200 Yrs

Allan Edmunds

About the Print
This print celebrates the election of Barack Obama as the first Black and 44th president of the United States. It also pays homage to all the exceptional and courageous people who preceded Obama and made his election possible two hundred years after the Slave Act of 1808 which — while not abolishing slavery — prohibited new importation of enslaved Africans directly to the U.S. From slavery to Lincoln, Gandhi, King, Mandela, Obama, and the Arab Spring—global movements inspired nonviolent protests against racism, economic oppression, and militarism. In this way, these movements are connected across generations.
This print celebrates the historic election of Barack Obama in 2008 as president of the United States and traces the legacy created by others and their work in advancing the African American community in the U.S. Two -hundred years since the Slave Act of 1808, originally placed in the constitution as a 20- year wait period before the presence of Afrcan slaves would be acknowledged in the U.S. In order to get slave states’ approval of the constitution, it was agreed that in 1808, the U.S. would no longer accept slaves directly “imported” from  Africa, causing slave ships to subvert this law by changing their manifest to suggest slaves (their cargos) were imported from the Caribbean after a stop-over for this purpose in countries such as Cuba. Within the print image there’s the iconic image of the slave ship where Africans were packed in to maximize cargo hold capacity. Martin Luther King Dream and Obama’s legacy of Hope were possible because of the triumphs of those who came before them in the struggle for civil rights and social justice such as  key orators, writers-authors, academics, community leaders and politicians

Allan Edmunds

Born June 7, 1949
About the Artist

Philadelphia native Allan L. Edmunds earned his BFA and MFA at Temple University’s Tyler School of Art and Architecture, Philadelphia, and is the founder of Brandywine Workshop and Archives. His priorities have always been education and mentoring young adults as well as advancing multiculturalism in the art world at the highest level — locally, nationally, and internationally — through art education and art creation in collaborative settings. For him, the highest form of creativity occurs when an artist creates something that expresses their authentic experience or viewpoint in a way that others understand and value.

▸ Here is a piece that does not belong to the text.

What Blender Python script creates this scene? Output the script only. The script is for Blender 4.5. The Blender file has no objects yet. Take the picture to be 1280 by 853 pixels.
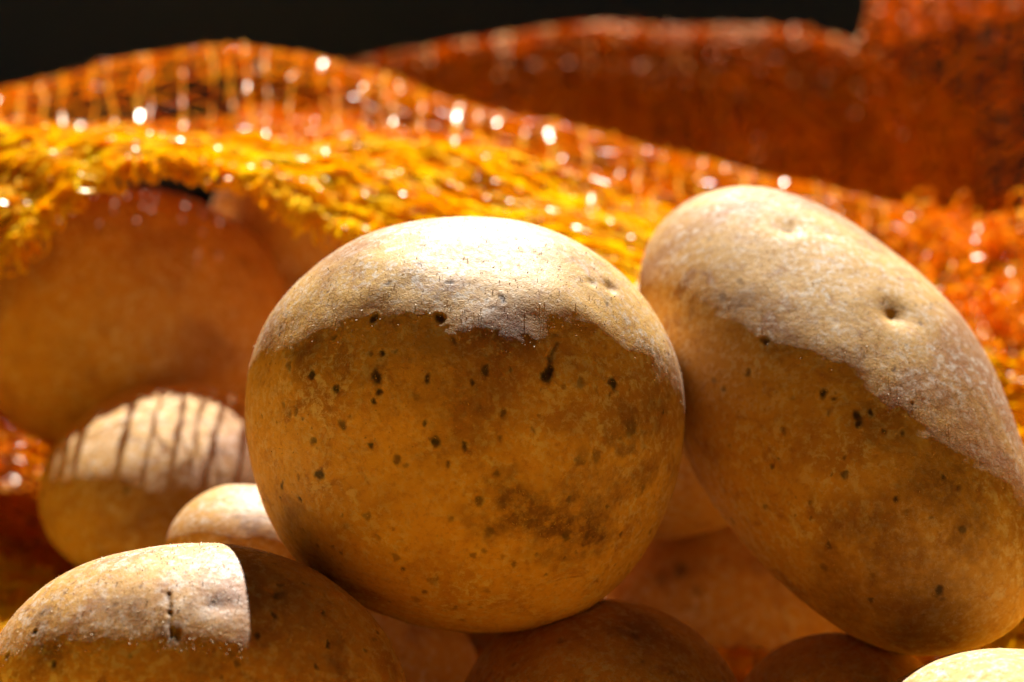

Edmunds’ art is included in the permanent collections of the African American Museum in Philadelphia; Renwick Gallery at the Smithsonian American Art Museum, Washington, DC; Philadelphia Museum of Art; Harvard University Museums, Cambridge, MA; University of Texas-Austin; and Pennsylvania Academy of the Fine Arts, Philadelphia.

He is a recipient of Pennsylvania Council on the Arts and National Endowment for the Arts artist fellowships and was honored with the Education Achievement Award of The Print Center of Philadelphia. He is a former Getty Museum Management Fellow and Senior Research Associate in printmaking and computer graphics at the South Glamorgan School of Art, Cardiff, Wales. Edmunds worked tirelessly to bring the Artura.org website into existence and served as its interim director for over a decade of planning, implementation, and initial operation. Edmunds personal archives are housed at the Charles L. Blockson Collection at Temple University, Philadelphia.

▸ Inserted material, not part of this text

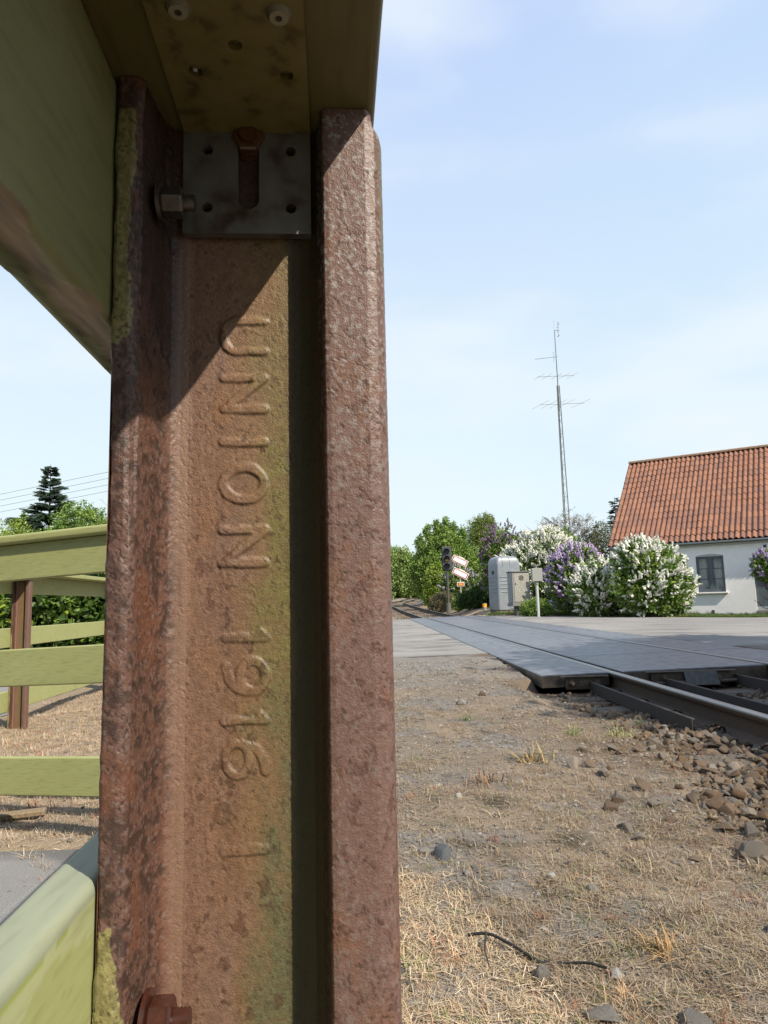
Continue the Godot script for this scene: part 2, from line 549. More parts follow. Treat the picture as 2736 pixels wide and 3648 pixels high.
func rail_post_mesh(fine: bool, bottom: float, top: float) -> ArrayMesh:
	var prof := resample(rail_profile(), 0.0007 if fine else 0.006)
	var ys := PackedFloat32Array()
	if fine:
		ys.append_array(lin(bottom, 0.56, 0.02)); ys.append_array(lin(0.56, top - 0.004, 0.00072)); ys.append_array(PackedFloat32Array([top - 0.004, top - 0.003, top - 0.002, top - 0.001, top]))
	else:
		ys.append_array(lin(bottom, top, 0.03)); ys.append(top)
	var na := FastNoiseLite.new(); na.seed = 1; na.frequency = 230.0; na.fractal_octaves = 3
	var nb := FastNoiseLite.new(); nb.seed = 2; nb.frequency = 28.0; nb.fractal_octaves = 4
	var nd := FastNoiseLite.new(); nd.seed = 6; nd.frequency = 420.0; nd.fractal_octaves = 2
	var nc := FastNoiseLite.new(); nc.seed = 3; nc.frequency = 90.0; nc.fractal_octaves = 3
	# raised lettering down the web: [glyph, where it starts (y), stroke strength]
	var words := [["U", 0.9672, 1.0], ["N", 0.9325, 1.0], ["I", 0.8975, 1.0], ["O", 0.8795, 1.0], ["N", 0.8435, 0.9], ["1", 0.7862, 0.6], ["9", 0.7705, 0.7], ["1", 0.7412, 0.8], ["6", 0.7265, 0.75], [".", 0.6935, 0.4], ["I", 0.6735, 0.7]]
	var glyphs := []
	for wd in words:
		var cap := 0.0238 if wd[1] > 0.8 else 0.0222
		var S := []
		for st in glyph(wd[0]):
			var q := PackedVector2Array()
			for p in st:
				q.append(Vector2(0.0492 + p.y * cap + (0.0 if wd[1] > 0.8 else 0.0020), wd[1] - p.x * (0.031 if wd[0] != "6" and wd[0] != "9" else 0.030)))
			S.append(q)
		glyphs.append([S, wd[1] + 0.004, wd[1] - 0.024, wd[2]])
	var nu := prof.size()
	var P := PackedVector3Array(); var C := PackedColorArray()
	P.resize(nu * ys.size()); C.resize(nu * ys.size())
	var nrm := PackedVector2Array()
	for i in nu:
		var t := (prof[mini(i + 1, nu - 1)] - prof[maxi(i - 1, 0)]).normalized()
		nrm.append(Vector2(-t.y, t.x))
	for j in ys.size():
		var y := ys[j]
		var here := []
		if fine:
			for g in glyphs:
				if y < g[1] and y > g[2]:
					here.append(g)
		for i in nu:
			var p := prof[i]
			var a := 0.0
			if fine:
				a = na.get_noise_3d(p.x, y, p.y)
			var b := nb.get_noise_3d(p.x, y * 0.6, p.y)
			var e := nc.get_noise_3d(p.x, y, p.y + 3.0)
			var b2 := nb.get_noise_3d(p.x + 7.0, y * 0.45, p.y)
			var pit := 0.0
			if fine:
				pit = ss(0.16, 0.42, nd.get_noise_3d(p.x, y * 0.7, p.y)) * ss(-0.25, 0.2, e + b * 0.5)
			var disp := 0.0
			var col: Color
			if p.x < 0.030:          # the foot: scaly dark rust
				var k := 1.0 - ss(0.0185, 0.028, p.x)
				disp = k * (a * 0.00025 + minf(e, 0.0) * 0.0010 + b * 0.0003) + (1.0 - k) * a * 0.0001
				col = Color(0.125, 0.063, 0.046).lerp(Color(0.052, 0.029, 0.023), ss(0.06, -0.22, e))
				col = col.lerp(Color(0.16, 0.065, 0.036), ss(0.12, 0.4, b2) * 0.7)
				col = col.lerp(Color(0.20, 0.15, 0.14), ss(0.2, 0.45, a) * 0.5)
				if p.x < 0.0128 and p.y > 0.0505:
					disp = a * 0.0002 + b * 0.0018 + b2 * 0.0020
					col = col.lerp(Color(0.125, 0.078, 0.066), 0.25 + 0.5 * b + 0.3 * e)
					# old paint that ran onto the edge beside each board
					var on := maxf(ss(0.935, 0.95, y + b * 0.02) * (1.0 - ss(1.062, 1.072, y)), 1.0 - ss(0.648, 0.66, y + b * 0.02))
					if p.x < 0.0104 + b2 * 0.007 + b * 0.004 + e * 0.0015 and on > 0.5:
						col = Color(0.235, 0.215, 0.088) * (0.9 + 0.4 * a + 0.35 * e)
						disp += 0.00025
				col = col.lerp(Color(0.022, 0.013, 0.011), pit * 0.7)
				disp -= pit * 0.0003
				col = col.lerp(Color(0.212, 0.128, 0.09), ss(0.0172, 0.028, p.x + b * 0.004))
				if p.x > 0.0126:
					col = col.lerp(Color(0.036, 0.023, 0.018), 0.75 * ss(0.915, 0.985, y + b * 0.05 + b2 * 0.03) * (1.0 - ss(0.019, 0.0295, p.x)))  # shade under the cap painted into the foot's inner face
			elif p.x < 0.105:        # the web
				disp = a * 0.00013 + b * 0.00018 + e * 0.00010
				col = Color(0.222, 0.137, 0.088).lerp(Color(0.242, 0.132, 0.066), ss(0.0, 0.45, b) * 0.7)
				col = col.lerp(Color(0.215, 0.150, 0.126), ss(-0.05, 0.4, b2) * 0.6)
				col = Color(0.212, 0.128, 0.09).lerp(col, ss(0.030, 0.052, p.x + b * 0.01))
				var run := nb.get_noise_3d(p.x * 3.2 + 2.0, y * 0.12, 9.0)
				col = col.lerp(Color(0.13, 0.07, 0.045), 0.4 * ss(0.08, 0.4, run))
				col = col.lerp(Color(0.26, 0.165, 0.11), 0.3 * ss(0.1, 0.4, -run))
				col = col.lerp(Color(0.235, 0.15, 0.07), ss(0.045, 0.07, p.x + b * 0.012) * 0.6)
				var gr := ss(0.060, 0.086, p.x + b * 0.016 + b2 * 0.010 + e * 0.004) * (0.5 + 0.5 * ss(0.95, 0.86, y))
				var gcol := Color(0.178, 0.17, 0.058).lerp(Color(0.128, 0.138, 0.074), ss(0.80, 0.70, y))
				col = col.lerp(gcol, minf(gr * 1.05, 0.97) * (0.62 + 0.38 * ss(-0.3, 0.12, e * 0.7 + b2 * 0.6 + a * 0.3)))
				if y > 1.015:
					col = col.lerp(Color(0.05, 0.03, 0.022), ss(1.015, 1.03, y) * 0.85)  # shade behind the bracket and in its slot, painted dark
				col = col * (0.93 + 0.55 * a * 0.5 + 0.16 * e)
				col = col.lerp(Color(0.075, 0.03, 0.02), ss(0.30, 0.45, e) * 0.55 * ss(0.05, 0.2, b2 + 0.1))
				col = col.lerp(Color(0.045, 0.043, 0.022), ss(0.084, 0.092, p.x + b * 0.004) * 0.85)  # groove beside the head: its shade painted into the colour
				col = col.lerp(Color(0.05, 0.028, 0.02), pit * 0.6)
				disp -= pit * 0.00016
				var up := 0.0
				for g in here:
					for st in g[0]:
						for q in st.size() - 1:
							var dd := seg_dist(Vector2(p.x, y + e * 0.0007), st[q], st[q + 1])
							if dd < 0.0052:
								up = maxf(up, g[3] * (1.0 - ss(0.0014, 0.0033, dd + b * 0.0010 + e * 0.0005)))
				disp += up * 0.00112 * clampf(0.85 + 0.6 * b2, 0.6, 1.1)
				if up > 0.05:
					col = col.lerp(col * 1.1, up) * (1.0 - 0.28 * ss(0.05, 0.3, up) * (1.0 - ss(0.45, 0.8, up)))
			else:                    # the head
				disp = a * 0.00016 + e * 0.00012 - ss(0.25, 0.5, e) * 0.0002
				col = Color(0.195, 0.116, 0.101).lerp(Color(0.215, 0.105, 0.07), ss(0.15, 0.45, b) * 0.6)
				col = col.lerp(Color(0.045, 0.026, 0.022), pit * 0.65)
				disp -= pit * 0.0002
				if p.x < 0.1085:
					col = col.lerp(Color(0.03, 0.022, 0.017), 0.8)  # underside of the head painted near black for shade
				col = col.lerp(Color(0.31, 0.28, 0.285), ss(0.12, 0.4, a * 1.25 + b2 * 0.25) * lerpf(0.25, 1.0, ss(0.82, 1.0, y)))
				col = col.lerp(Color(0.09, 0.04, 0.032), ss(0.26, 0.42, e) * 0.5 * (1.0 - ss(0.9, 1.0, y)))
				if p.x > 0.141 and y > 0.99:
					col = col.lerp(Color(0.16, 0.17, 0.09), 0.5)
				disp -= 0.012 * pow(ss(top - 0.02, top + 0.002, y), 2.0) * ss(0.134, 0.144, p.x)
			if p.x >= 0.105:
				col = Color(col.r * 0.84, col.g * 0.83, col.b * 0.80)
			elif p.x >= 0.030:
				col = Color(col.r * 0.94, col.g * 0.87, col.b * 0.84)
			var q2 := p + nrm[i] * disp
			P[j * nu + i] = Vector3(q2.x, y, q2.y)
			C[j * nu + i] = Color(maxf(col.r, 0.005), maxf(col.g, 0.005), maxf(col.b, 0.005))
	var mb := MB.new()
	mb.grid(P, C, nu, ys.size(), 1.0)
	# the far half, plain, and the top end
	var back := resample(rail_profile(), 0.004)
	var P2 := PackedVector3Array(); var C2 := PackedColorArray()
	for y in PackedFloat32Array([bottom, lerpf(bottom, top, 0.25), lerpf(bottom, top, 0.5), lerpf(bottom, top, 0.75), top]):
		for i in back.size():
			P2.append(Vector3(back[i].x, y, -back[i].y)); C2.append(Color(0.2, 0.1, 0.07))
	mb.grid(P2, C2, back.size(), 5, -1.0)
	var cap := rail_profile()
	if fine:
		for i in cap.size():
			cap[i].x = minf(cap[i].x, 0.1335)
	for i in cap.size() - 1:
		mb.quad(Vector3(cap[i].x, top - 0.0002, cap[i].y), Vector3(cap[i + 1].x, top - 0.0002, cap[i + 1].y), Vector3(cap[i + 1].x, top - 0.0002, -cap[i + 1].y), Vector3(cap[i].x, top - 0.0002, -cap[i].y), Color(0.13, 0.075, 0.055))
	mb.quad(Vector3(0, bottom, 0.0545), Vector3(0, top, 0.0545), Vector3(0, top, -0.0545), Vector3(0, bottom, -0.0545), Color(0.2, 0.1, 0.07))
	return mb.put()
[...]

VIDEO: How Allan Edmunds started Brandywine Workshop and Archives



Curriculum Connections

Suggested Topics for World History and Visual Literacy

World History, Visual Literacy

The archives of history have manifold reference points and are opening up to public access to offer new narratives based on the documents and evidence that exist, including first- person notes and recorded interviews. As new resources become available and new evidence comes to light, an “archival fever” has arisen among artists who incorporate found photographs and documents into their artwork and offer profound, documented evidence and versions of history that may have been hidden, denied, or misrepresented previously.

Our abilities as viewers to understand the messages and connections that the artists hope their imagery will convey is largely based on the extent of our own experi- ences and information that we bring to viewing and interpreting the artwork. In many countries, these types of messages are not brought to broad public attention and are often considered subversive.